The telemarketer that starts their “pitch” and i simply “butt in” and say, “no thanks, but have a great day!”

TLRobinson's avatar

Elitism; no one ever telling the person NO; no one ever calling them out on their behavior.

Shuttle128's avatar

This is more a matter of learned tactic than it is a real trait. Though, if people use this tactic on such a regular basis that it has become a part of their personality than I might call it a trait.

This may start early on in childhood when the child’s parental figure has not explicitly set guidelines for behavior. A child who is not told that he cannot have a cookie has much to gain from assuming he can have a cookie than to ask and risk finding that he is not allowed. When things are not explicit it can be advantageous to a person to assume the positive outcome of their desires. For the most part, however, this tactic is a mischievous one in that it is designed to get something to go your way regardless of others’ take on the situation.

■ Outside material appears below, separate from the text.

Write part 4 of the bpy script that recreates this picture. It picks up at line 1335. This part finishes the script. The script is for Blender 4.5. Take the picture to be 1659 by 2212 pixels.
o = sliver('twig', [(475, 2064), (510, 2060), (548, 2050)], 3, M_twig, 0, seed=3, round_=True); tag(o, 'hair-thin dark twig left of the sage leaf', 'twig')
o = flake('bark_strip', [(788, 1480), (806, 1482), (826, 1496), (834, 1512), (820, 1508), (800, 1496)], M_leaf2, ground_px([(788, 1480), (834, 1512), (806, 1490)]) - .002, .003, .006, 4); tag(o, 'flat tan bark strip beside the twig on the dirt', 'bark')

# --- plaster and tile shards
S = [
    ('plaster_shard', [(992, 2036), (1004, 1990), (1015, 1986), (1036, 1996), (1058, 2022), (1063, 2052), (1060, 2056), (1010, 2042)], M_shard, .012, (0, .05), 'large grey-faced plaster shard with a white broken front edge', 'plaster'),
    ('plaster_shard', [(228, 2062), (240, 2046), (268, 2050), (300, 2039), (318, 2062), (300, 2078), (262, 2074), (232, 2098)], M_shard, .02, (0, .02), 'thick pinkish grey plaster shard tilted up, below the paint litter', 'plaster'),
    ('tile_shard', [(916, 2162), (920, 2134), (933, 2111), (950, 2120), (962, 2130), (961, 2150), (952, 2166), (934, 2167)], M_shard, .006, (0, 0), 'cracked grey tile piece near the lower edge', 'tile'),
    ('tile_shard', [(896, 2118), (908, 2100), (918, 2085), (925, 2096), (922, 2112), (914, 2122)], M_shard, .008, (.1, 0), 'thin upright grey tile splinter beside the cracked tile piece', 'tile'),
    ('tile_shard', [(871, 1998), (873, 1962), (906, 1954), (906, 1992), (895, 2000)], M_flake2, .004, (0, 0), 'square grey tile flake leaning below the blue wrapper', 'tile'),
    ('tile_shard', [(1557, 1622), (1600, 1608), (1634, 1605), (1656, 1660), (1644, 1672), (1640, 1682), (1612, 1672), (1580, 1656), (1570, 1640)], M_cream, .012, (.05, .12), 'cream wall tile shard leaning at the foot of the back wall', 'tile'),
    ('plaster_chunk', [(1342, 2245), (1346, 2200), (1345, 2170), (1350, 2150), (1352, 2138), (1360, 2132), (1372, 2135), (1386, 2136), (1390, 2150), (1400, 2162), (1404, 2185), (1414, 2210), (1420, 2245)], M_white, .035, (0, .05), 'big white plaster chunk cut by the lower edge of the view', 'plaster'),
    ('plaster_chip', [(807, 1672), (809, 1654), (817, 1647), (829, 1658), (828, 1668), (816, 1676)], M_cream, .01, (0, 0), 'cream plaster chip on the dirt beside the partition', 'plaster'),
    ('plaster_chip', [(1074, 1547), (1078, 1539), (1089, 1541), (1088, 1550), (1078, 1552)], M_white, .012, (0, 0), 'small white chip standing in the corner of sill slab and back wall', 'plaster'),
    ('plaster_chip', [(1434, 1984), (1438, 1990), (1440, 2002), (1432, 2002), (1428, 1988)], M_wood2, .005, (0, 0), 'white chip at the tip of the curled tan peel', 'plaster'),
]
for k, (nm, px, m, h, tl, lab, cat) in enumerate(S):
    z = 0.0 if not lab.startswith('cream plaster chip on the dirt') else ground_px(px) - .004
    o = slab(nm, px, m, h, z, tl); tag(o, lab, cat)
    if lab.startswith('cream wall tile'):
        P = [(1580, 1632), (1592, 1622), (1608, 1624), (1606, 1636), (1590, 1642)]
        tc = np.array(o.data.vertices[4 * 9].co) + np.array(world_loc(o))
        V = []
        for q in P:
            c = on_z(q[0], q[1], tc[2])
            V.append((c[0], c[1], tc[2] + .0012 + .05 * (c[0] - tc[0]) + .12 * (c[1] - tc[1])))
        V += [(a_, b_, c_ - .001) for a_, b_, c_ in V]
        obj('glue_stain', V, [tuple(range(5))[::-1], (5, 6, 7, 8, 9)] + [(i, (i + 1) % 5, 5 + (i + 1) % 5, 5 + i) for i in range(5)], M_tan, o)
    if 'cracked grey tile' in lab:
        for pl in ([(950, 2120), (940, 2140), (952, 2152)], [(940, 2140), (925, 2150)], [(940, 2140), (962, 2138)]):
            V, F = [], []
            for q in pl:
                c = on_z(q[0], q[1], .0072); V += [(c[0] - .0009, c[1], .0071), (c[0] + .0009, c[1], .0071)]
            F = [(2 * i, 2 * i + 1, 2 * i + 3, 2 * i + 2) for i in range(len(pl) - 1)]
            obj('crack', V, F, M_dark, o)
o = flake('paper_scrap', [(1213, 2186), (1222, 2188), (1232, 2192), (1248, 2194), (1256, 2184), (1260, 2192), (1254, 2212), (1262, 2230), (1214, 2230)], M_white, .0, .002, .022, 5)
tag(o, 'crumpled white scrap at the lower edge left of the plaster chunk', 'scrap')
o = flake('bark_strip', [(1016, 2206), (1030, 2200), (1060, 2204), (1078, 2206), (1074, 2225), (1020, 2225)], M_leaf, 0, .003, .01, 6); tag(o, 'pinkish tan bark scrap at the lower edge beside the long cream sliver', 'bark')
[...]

This method is used in advertising quite a lot. The assumption that the person is interested is the only way to effectively market something to a large audience. If advertisers waited for you to admit that you are willing to buy something then their job would already have been done.

Haleth's avatar

Like @Shuttle128 says, it’s a learned behavior. It’s used a lot in sales, but it can also happen in social situations if one person is being selfish. It’s a way to manipulate someone into agreeing to more than they signed up for. I’ve done this once or twice in sales situations when I really needed a commission or a bonus, but I didn’t feel too good about it. It’s a very cutthroat thing to do and just makes people uncomfortable.

Trillian's avatar

@wundayatta I believe the trait name is “Unmitigated gall”.

TheJoker's avatar

In sales it’s a technique called ‘assumptive close’, & it’s quite effective if the other person feels slightly uncomfortable, for instance, social situations. I do remember a sales training session I was at where the trainer advised us all to go out that night (it was a 3 day, stay-over) & try out sales techniques on ladies…. &, surprised as I was, they worked!

Cruiser's avatar

I find it totally rude in situations where someone I don’t know is so full of themselves they expect you to buy their product or service. I get that every so often here at work and savor those moments when I let them know I am not interested in them or their product simply because of their arrogance.

Silhouette's avatar

I think it’s wishful thinking run amok. They want “it” so bad they act like it’s a given they are going to get it. Let’s face it, many a vacuum cleaner salesman has made a fortune from the people who can’t say no to an aggressive salesman. Dale Carnegie made a fortune teaching people how to do this very thing.